Company culture plays an integral part in the transition towards digital. Source: Shutterstock

The role of talent in the journey towards digital

BUSINESSES everywhere are on a digital transformation journey, and although everyone is at aspiring for different things, it seems as though process significantly changes how they operate and deliver value to customers.

In order to succeed, however, it’s not just investments and leadership that organizations need — it’s an organization-wide endeavor, which means everyone must walk and make progress together.

Essentially, to drive digital transformation projects, organizations need a cultural change that ensures people are afraid to challenge the status quo, experiment, or fail.

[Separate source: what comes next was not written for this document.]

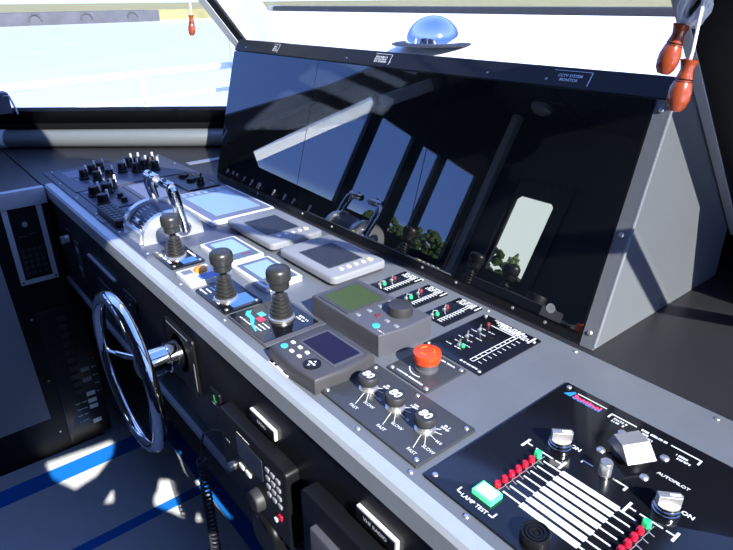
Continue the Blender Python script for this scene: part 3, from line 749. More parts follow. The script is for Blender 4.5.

The shift in the role of IT

In the past couple of years, there has been a fundamental shift in the role of IT. Instead of CEOs wanting their IT talent to focus on building software or running IT for cost savings and operations, they’re embracing IT as the primary driver of business innovation.

As such, companies are rethinking how IT impacts all business areas in each day-to-day experience.

But despite IT playing a vital role in driving the digital transformation strategy, the job of implementing and adapting the new changes that come falls on everyone in the company. For this very reason, digital transformation is a people problem.

Helping all employees adapt to the culture shock that rapid change brings is just as vital as the technology that businesses use to get there.

Developing a culture that embraces change

Let’s take AirAsia, for example. It’s a fast-growing Asian enterprise that is leveraging digital to scale its business faster than any of its competitors. For them, talent should be (and is) an integral part of the digital transformation journey.

The airline has been making strong efforts in digital innovation, particularly in its use of data, AI and ML in various areas such as predictive maintenance, operations management, customer service, and so on.

AirAsia Deputy Group CEO Aireen Omar recently met with Tech Wire Asia at the Google Cloud Summit in Kuala Lumpur and explained how the company is truly focused on changing the mindset and culture internally.

One of the ways in which the company does this is by crowdsourcing ideas from internal and external stakeholders.

“We have tech companies come in and present to see how this can be incorporated in day-to-day activities whether this is robotics, emotional AI and so-forth just to open up their minds,” explained Omar.

According to the recently appointed deputy CEO, there is usually resistance to new technologies as employees grow comfortable with old processes — not because they’re better, but because they’re familiar and don’t need them to unlearn and re-learn.

“It’s about us trying to build a plan and program to ensure this smooth transition to digital,” she explained.

“A lot of hard work is involved — dedicated teams ensure that the transition is carried out in such a way that helps the whole company embrace it — often by re-organizing functions and departments from within.”

When adopting digital technologies and changing operations, many companies will have to re-think their traditional ways of working, driving a re-organization of IT and tech departments.

“You will probably have to be more agile, there will probably be more business intelligence and data scientists in each department. The way you do marketing will have to change as well,” said Omar.

For businesses like AirAsia that are scaling a new digital fabric within the organization, ensuring that people are part of the change and embedded in the new systems and processes is critical to success.